▸ **Problem description**:
Transcribe the full listing exactly, and drop every picture.

##############################

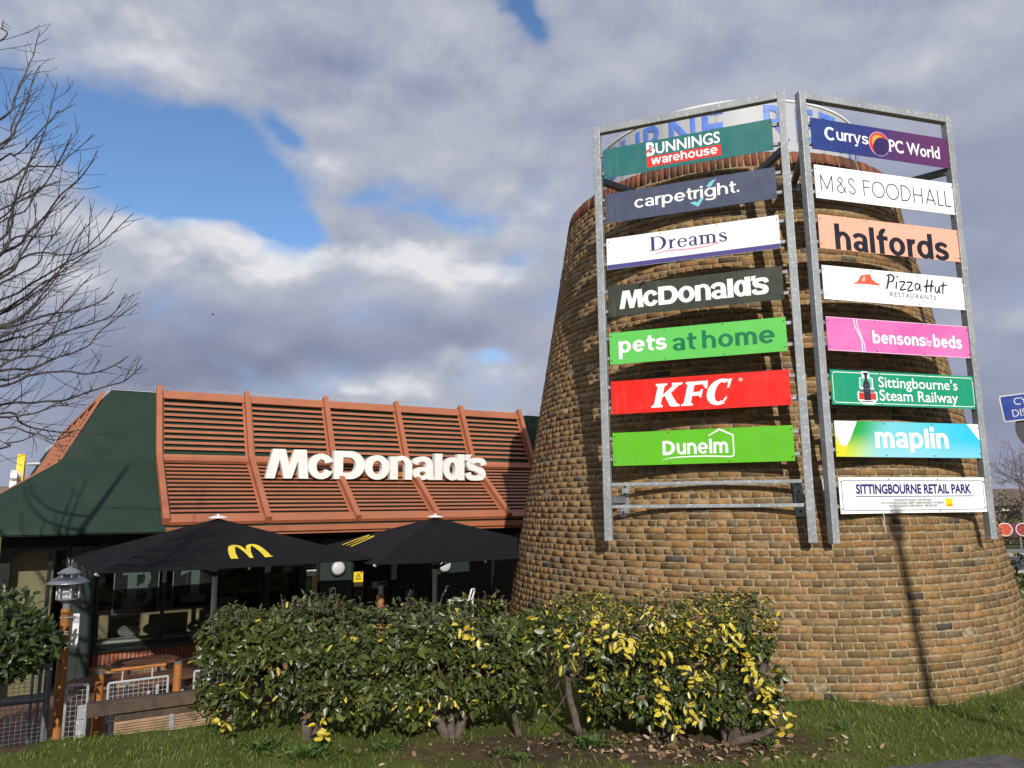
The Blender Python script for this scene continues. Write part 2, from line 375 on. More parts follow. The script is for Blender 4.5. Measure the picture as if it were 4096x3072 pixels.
# ------------------------------------------------------------------ brick tower
TX, TY = 3.087, 10.394
def t_r(z): return 3.232 - .172 * z
TH = 5.84
def build_tower():
    T = thing('brick_tower', 'tapering round tower of yellow brown stock brick with a red brick rim', 'tower', (TX, TY, 0))
    pal = np.array([(.270, .158, .066), (.300, .166, .069), (.238, .142, .064), (.275, .150, .058), (.198, .124, .062), (.168, .108, .058),
                    (.172, .132, .086), (.325, .205, .100), (.132, .095, .064), (.078, .062, .056), (.250, .128, .062)])
    pal = pal * np.array([.95, .94, .88])
    pw = np.array([.22, .15, .17, .12, .11, .08, .04, .06, .02, .007, .03]); pw /= pw.sum()
    red = np.array([(.20, .070, .038), (.165, .058, .034), (.235, .085, .045), (.125, .052, .034)])
    V = []; Cc = []
    def brick(a0, a1, z0, z1, pr, col, tilt):
        j = lambda s: rng.normal(0, s)
        zz = (z0 + j(.0016), z1 + j(.0016)); out = []
        ins = .0035
        for (aa, z, r) in ((a0, zz[0], 0), (a1, zz[0], 0), (a1, zz[1], 0), (a0, zz[1], 0)):
            rr = t_r(z) - .016; out.append((rr * cos(aa), rr * sin(aa), z))
        rm = t_r((z0 + z1) / 2); da = ins / rm
        for (aa, z) in ((a0 + da, zz[0] + ins), (a1 - da, zz[0] + ins), (a1 - da, zz[1] - ins), (a0 + da, zz[1] - ins)):
            rr = t_r(z) + pr + j(.0012); aa += j(.0030) / rm; z += j(.0018)
            out.append((rr * cos(aa), rr * sin(aa), z + tilt * (1 if aa > (a0 + a1) / 2 else -1)))
        V.extend(out); Cc.extend([col] * 8)
    z = -.8; k = 0; pitch = .0702
    while z + pitch < TH - .125:
        r = t_r(z); a = rng.uniform(0, .1); off = a; end = a + 2 * pi
        header = (k % 4 == 2)
        wob = rng.uniform(0, 6.28); 
        while a < end - .012:
            L = (.104 if header or rng.random() < .16 else .212) * rng.uniform(.94, 1.05)
            a1 = min(a + L / r, end); jt = .012 / r * rng.uniform(.75, 1.35)
            if end - a1 < .03 / r: a1 = end
            col = pal[rng.choice(len(pal), p=pw)] * rng.uniform(.74, 1.18)
            dz = .004 * sin(a * 3 + wob)
            hgt = max(0, .9 - z) / .9
            brick(a, a1 - jt, z + dz, z + dz + pitch - .0128 + rng.normal(0, .001), rng.normal(.001, .0022), col, rng.normal(0, .0013))
            a = a1
        z += pitch; k += 1
    a = 0; r = t_r(TH - .1); n = int(2 * pi * r / .0775)
    ztop0 = z + .002
    for i in range(n):                                         # soldier course
        a0 = 2 * pi * i / n; a1 = 2 * pi * (i + 1) / n
        brick(a0, a1 - .011 / r, ztop0, TH, rng.normal(.006, .003), red[rng.integers(4)] * rng.uniform(.8, 1.2), rng.normal(0, .001))
    V = np.array(V); nb = len(V) // 8; b = np.arange(nb)[:, None] * 8
    F = np.concatenate([b + np.array(f)[None] for f in ((4, 5, 6, 7), (0, 1, 5, 4), (1, 2, 6, 5), (2, 3, 7, 6), (3, 0, 4, 7))])
    m = attr_mat('stock_brick', 'tint', .88, .3, 26, .35, 110, .25,
                 dirt=[((.055, .043, .035), 9, .60, .16, .55), ((.30, .22, .11), 5, .62, .18, .45), ((.10, .10, .045), 2.6, .60, .2, .35)])
    mesh_np('brickwork', V, [F], m, T, np.array(Cc))
    mb = MB(); mb.lathe([(t_r(-.85) - .0055, -.85), (t_r(TH) - .004, TH - .004), (0.01, TH - .002)], 128)
    mm = pmat('cream_mortar', (.32, .245, .145), .95, 0, .3, 22, .8, 120, stain=((.16, .125, .08), 7, .56))
    mb.build('mortar_core', mm, T, smooth=True)
    return T
build_tower()

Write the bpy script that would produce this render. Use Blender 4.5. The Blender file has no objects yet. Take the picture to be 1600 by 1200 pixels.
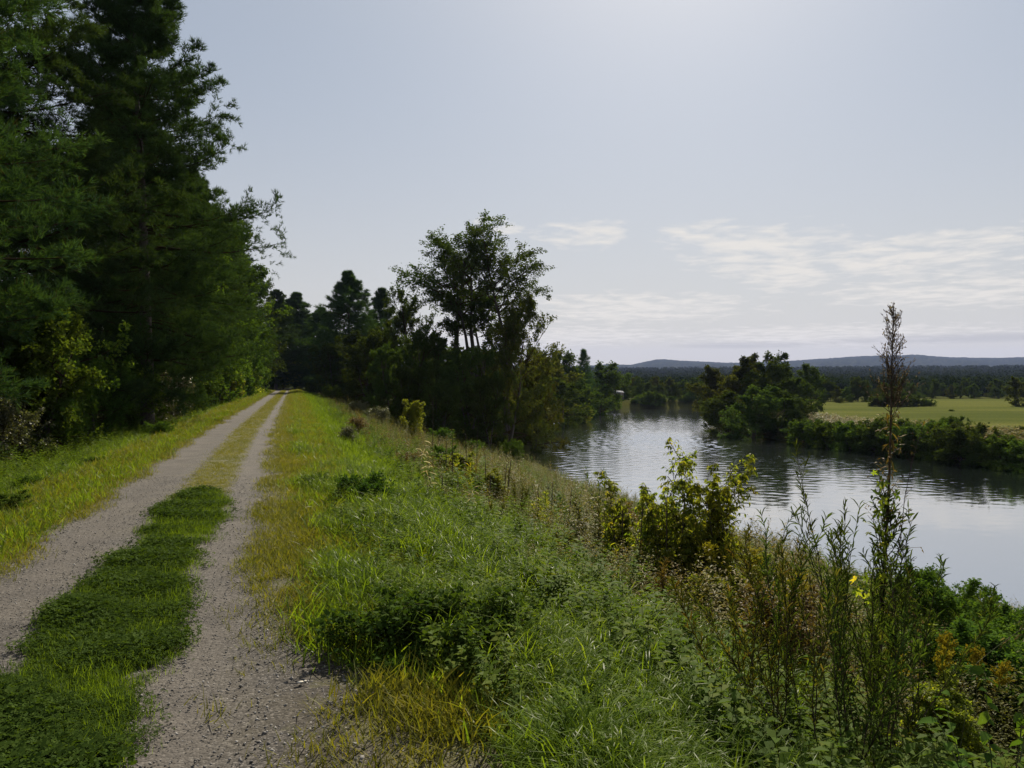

##############################

▸ **Exercise answer**:
The Blender Python script for this scene continues. Write part 2, from line 375 on. More parts follow. The script is for Blender 4.5. Measure the picture as if it were 4096x3072 pixels.
# ------------------------------------------------------------------ brick tower
TX, TY = 3.087, 10.394
def t_r(z): return 3.232 - .172 * z
TH = 5.84
def build_tower():
    T = thing('brick_tower', 'tapering round tower of yellow brown stock brick with a red brick rim', 'tower', (TX, TY, 0))
    pal = np.array([(.270, .158, .066), (.300, .166, .069), (.238, .142, .064), (.275, .150, .058), (.198, .124, .062), (.168, .108, .058),
                    (.172, .132, .086), (.325, .205, .100), (.132, .095, .064), (.078, .062, .056), (.250, .128, .062)])
    pal = pal * np.array([.95, .94, .88])
    pw = np.array([.22, .15, .17, .12, .11, .08, .04, .06, .02, .007, .03]); pw /= pw.sum()
    red = np.array([(.20, .070, .038), (.165, .058, .034), (.235, .085, .045), (.125, .052, .034)])
    V = []; Cc = []
    def brick(a0, a1, z0, z1, pr, col, tilt):
        j = lambda s: rng.normal(0, s)
        zz = (z0 + j(.0016), z1 + j(.0016)); out = []
        ins = .0035
        for (aa, z, r) in ((a0, zz[0], 0), (a1, zz[0], 0), (a1, zz[1], 0), (a0, zz[1], 0)):
            rr = t_r(z) - .016; out.append((rr * cos(aa), rr * sin(aa), z))
        rm = t_r((z0 + z1) / 2); da = ins / rm
        for (aa, z) in ((a0 + da, zz[0] + ins), (a1 - da, zz[0] + ins), (a1 - da, zz[1] - ins), (a0 + da, zz[1] - ins)):
            rr = t_r(z) + pr + j(.0012); aa += j(.0030) / rm; z += j(.0018)
            out.append((rr * cos(aa), rr * sin(aa), z + tilt * (1 if aa > (a0 + a1) / 2 else -1)))
        V.extend(out); Cc.extend([col] * 8)
    z = -.8; k = 0; pitch = .0702
    while z + pitch < TH - .125:
        r = t_r(z); a = rng.uniform(0, .1); off = a; end = a + 2 * pi
        header = (k % 4 == 2)
        wob = rng.uniform(0, 6.28); 
        while a < end - .012:
            L = (.104 if header or rng.random() < .16 else .212) * rng.uniform(.94, 1.05)
            a1 = min(a + L / r, end); jt = .012 / r * rng.uniform(.75, 1.35)
            if end - a1 < .03 / r: a1 = end
            col = pal[rng.choice(len(pal), p=pw)] * rng.uniform(.74, 1.18)
            dz = .004 * sin(a * 3 + wob)
            hgt = max(0, .9 - z) / .9
            brick(a, a1 - jt, z + dz, z + dz + pitch - .0128 + rng.normal(0, .001), rng.normal(.001, .0022), col, rng.normal(0, .0013))
            a = a1
        z += pitch; k += 1
    a = 0; r = t_r(TH - .1); n = int(2 * pi * r / .0775)
    ztop0 = z + .002
    for i in range(n):                                         # soldier course
        a0 = 2 * pi * i / n; a1 = 2 * pi * (i + 1) / n
        brick(a0, a1 - .011 / r, ztop0, TH, rng.normal(.006, .003), red[rng.integers(4)] * rng.uniform(.8, 1.2), rng.normal(0, .001))
    V = np.array(V); nb = len(V) // 8; b = np.arange(nb)[:, None] * 8
    F = np.concatenate([b + np.array(f)[None] for f in ((4, 5, 6, 7), (0, 1, 5, 4), (1, 2, 6, 5), (2, 3, 7, 6), (3, 0, 4, 7))])
    m = attr_mat('stock_brick', 'tint', .88, .3, 26, .35, 110, .25,
                 dirt=[((.055, .043, .035), 9, .60, .16, .55), ((.30, .22, .11), 5, .62, .18, .45), ((.10, .10, .045), 2.6, .60, .2, .35)])
    mesh_np('brickwork', V, [F], m, T, np.array(Cc))
    mb = MB(); mb.lathe([(t_r(-.85) - .0055, -.85), (t_r(TH) - .004, TH - .004), (0.01, TH - .002)], 128)
    mm = pmat('cream_mortar', (.32, .245, .145), .95, 0, .3, 22, .8, 120, stain=((.16, .125, .08), 7, .56))
    mb.build('mortar_core', mm, T, smooth=True)
    return T
build_tower()

Write the bpy script that would produce this render. Use Blender 4.5. The Blender file has no objects yet. Take the picture to be 1600 by 1200 pixels.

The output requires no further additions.